Learning to be faithful with the small things


These years since I've moved back to my hometown and chose to work in this field again, I feel like everything is crumbling apart. Guilt, regret, anxiety, condemnation is just so real and makes me think I have no future here, I am stagnant, I am unworthy, I am stupid, my circle become smaller. And those all make me think that is okay this is the end of me. I cross my line, I am so ungrateful, thing starts to go down. I complain a lot. So hard to not sin right now. My smile is just a mask.

I think I think too much. I know. Real life gets me exhausted sometimes. And fake friends give me anxiety.

I know that life is not a competition. And for me, number is important but they are not my priority as long as I am happy. These days, majority of people do believe, think, and see life as a competition. Therefore, in friendship, in workplace, in family, we experience betrayal, we got back stabbed, we got accused and other heart breaking situations. I know how it feels. Life is never fair, life is never kind. It won't ever be. Do not fall into the trap, the entitlement trap, of feeling you are a victim. You are not. Just because you don't have parents who support you, like they support your siblings doesn't mean you are unworthy, just because you don't make much money doesn't mean you stupid.

We just need to strive to be just and moral.

and through this, I realize maybe the root of the problem might be because we do not appreciate what's in our hands and we always compare and look to what in other's people hands. Comparison is a thief of joy, and I totally agree with that. Because many times we are jealous with others who seems to have a better job, better family, better house, better community, and you name it. We lost our self. we won't find happiness.

It doesn't matter how many friends that I have, it doesn't matter how many people who like me, it doesn't matter how much money I'm making. It doesn't matter how many jobs I have. I don't really care. Because through the years I learn that when I am faithful to the small things, the number will follow. When I stop comparing and start focusing to work on what's in my hands, everything will start follow.

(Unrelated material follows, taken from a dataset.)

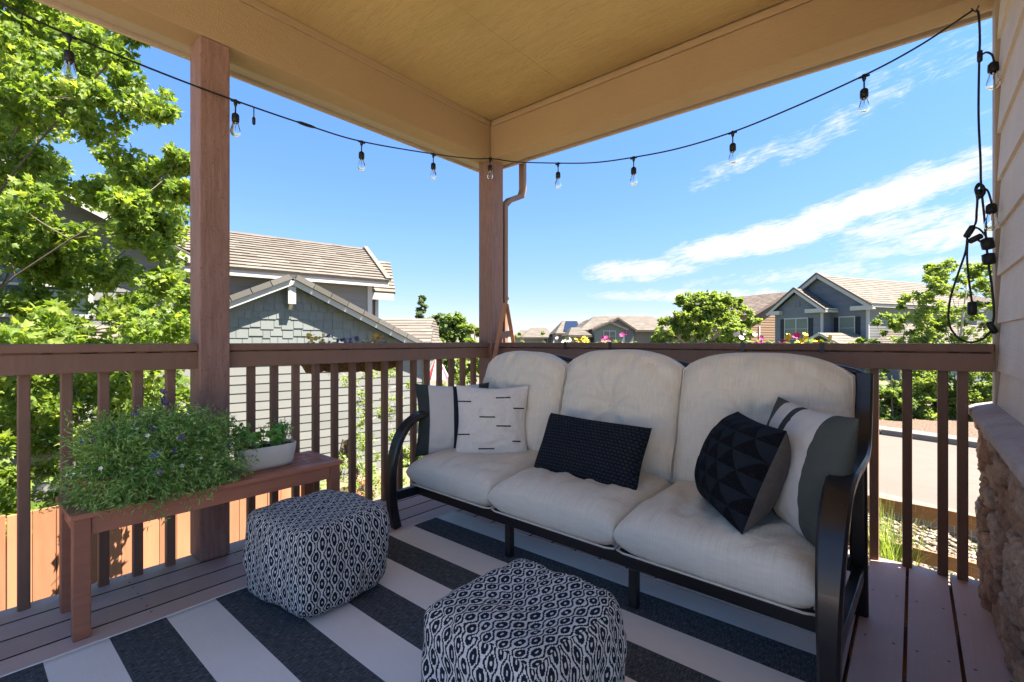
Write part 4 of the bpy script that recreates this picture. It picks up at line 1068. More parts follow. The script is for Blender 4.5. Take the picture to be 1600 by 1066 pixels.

And I believe everyone has their own story and gift, and your gift will be different with mine. There are things that you can do a lot better than me so embrace your gift, work on it be faithful to it I'm sure you'll have an amazing story to tell. I have my own story and my own gift and I know there's limit to what I can carry in my two hands. And if today  I can only carry small things, I am learning to be faithful with the small things.

God's Grace found me when I am at the end of my rope. Grace caught me when I was running away. Grace healed me.